Bach did not write any wrong notes. Nor did he write too many notes.
If these assertions bother you, or if you disagree with them, you are in good company. Plenty of people, from Bach's time forward, have been angered, frustrated, or dismissive about the challenges Bach sets, performers and listeners alike. And modern scholarship has uncovered interesting information about the fact that plenty of people did not like the man Bach much either-- he drank a stupendous amount of beer and brandy, and an equally stupendous amount of coffee. He was short-tempered and irritable; he was hard on the performers allotted to him; he constantly lobbied for better pay and privileges and musicians; he "rubbernecked" ceaselessly for better positions; he tended to duck out of responsibilities that were distasteful to him; he angered and frustrated his employers. He spent, I think, six weeks in jail at one point for insubordination. He set a very high bar, seems never to have doubted himself and his own gifts, and was unbending, right to his death. His Leipzig employers, fed up with the power he wielded, put a cap on the position he had held-- no Kapellmeister following him ever had the pay, the title, or the privileges he had enjoyed, ever again. Bach was as relentless and difficult as his music is.
After one of our more grueling rehearsals, one of Chorale’s singers laughingly commented on my emotional attachment to Bach, and to the motet we are preparing. I'm glad he was able to laugh. Performing Bach brings out the worst, as well as the best, in me. Each time I prepare even a relatively short work of his, the effort consumes me-- and consumes a disproportionate amount of rehearsal time.
When I sang with Robert Shaw, the singers sat in a circle, with him and the accompanist in the middle. If there were too many singers for a single row, we sat in two rows-- but he frequently moved the back row to the front, and the front to the back, so that all of use were equally scrutinized and under pressure. As we rehearsed, he would prowl around inside the circle, like a lion pacing in its cage-- watching us, listening to us individually, unexpectedly barking or screaming when he saw or heard something he did not like. It could be terrifying. Plenty of people did not like Mr. Shaw. He might stop in front of you, stare at you, listen for a few minutes, prowl on-- you wouldn't know if he liked or hated what he heard. One thing, though-- you were sure you could never hide from him; and you were sure you could never hide from the music.
Mr. Shaw's singers were highly skilled and presumably very committed; by definition, we were expected to live up to his standards, or else hit the road. We were expected to want what he wanted, see the same possibilities he saw, and do what was necessary to satisfy his goals. Of course, he would tell us that we were serving the music, the composer, and not him-- but it was hard to separate the two. Some wanted this push, this discipline; others did not, and really would not take it. Rehearsal breaks would often devolve into small groups, griping about him or defending him; some singers who were clearly disenchanted just shut down-- and once a particular preparation or project was over, disappeared, never to be seen again. One thing we all wondered: how could we possibly treat our choirs the way Mr. Shaw treated us?
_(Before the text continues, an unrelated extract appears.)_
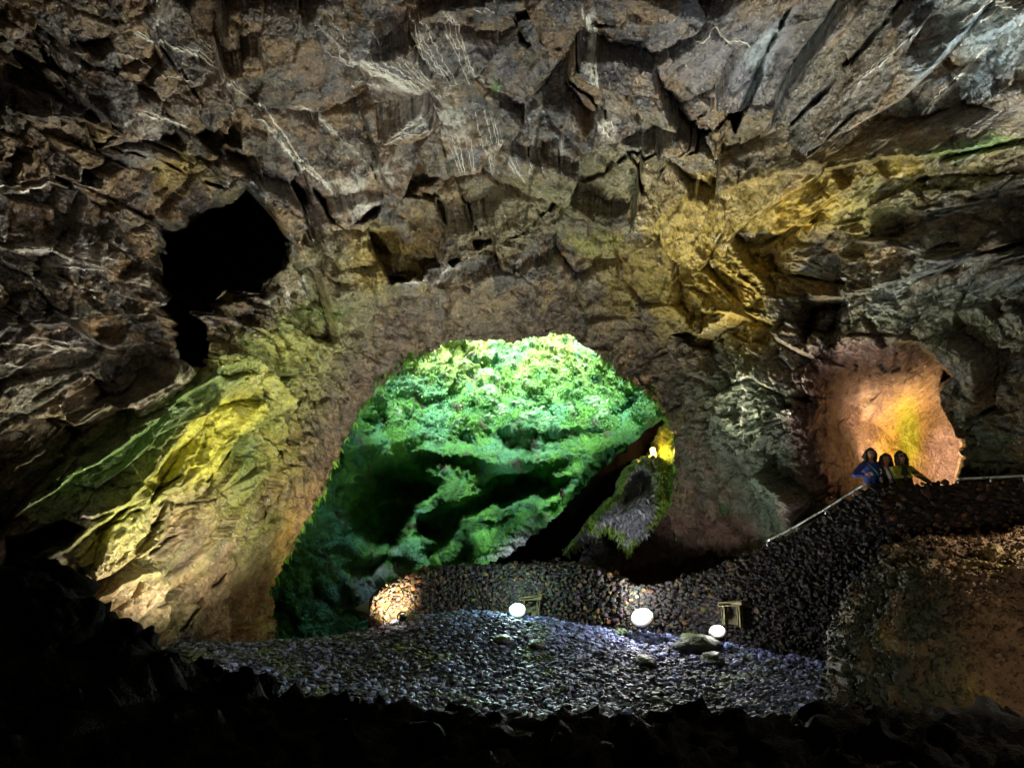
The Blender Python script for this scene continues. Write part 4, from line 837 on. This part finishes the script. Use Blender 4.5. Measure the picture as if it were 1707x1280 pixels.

Chorale members who were singing with me at The University of Chicago way back when I first sang for Mr. Shaw remember how galvanized I was, when I returned to my own choirs after my first summer with him. I have no doubt that I became, in the course of that summer, a better choral conductor, as well as much less fun to spend an evening with at Jimmy's. Most conductors have something of Mr. Shaw’s temper and drive in them-- and much of what he did, besides teaching us invaluable techniques, was to unlock that guy and let him loose in us. And inevitably, when we returned to our own choirs, we discovered we could not behave that way and get away with it-- too many of our singers would quit, and we did not have an infinite number of good singers waiting around to take their places. We had to come to some sort of compromise with our own situations, and work at the level that was possible for each of us.
I am completely committed to amateur choral singing. I probably was so before meeting Mr. Shaw, but he defined this and solidified it in me. I believe that singing great music together is the closest we will ever get to heaven; I perceive through it the salvation of the world. I know that Bach did not compose for anything like an American amateur community-based choir; neither did Schoenberg, neither did Vierne. I know that what those composers ask of Chorale-- and what they ask of me, as conductor-- is impossible. I also know that, in our troubled world, life might not be very much worth living, if we do not continue to believe in the impossible, and act on that belief. I do not exaggerate or grandstand when I maintain, week after week, year after year, that we will, as individuals, as a choir, as a society, be utterly changed, if we can just finally sing all the right notes in this Bach motet, in this Schoenberg "illusion" (he himself did not finally believe in his piece, or its message)-- that through singing them, we will come to understand why we sing them, and why Bach and Schoenberg wrote them-- and, like Tennyson's flower in the crannied wall, we will finally know what God and man is.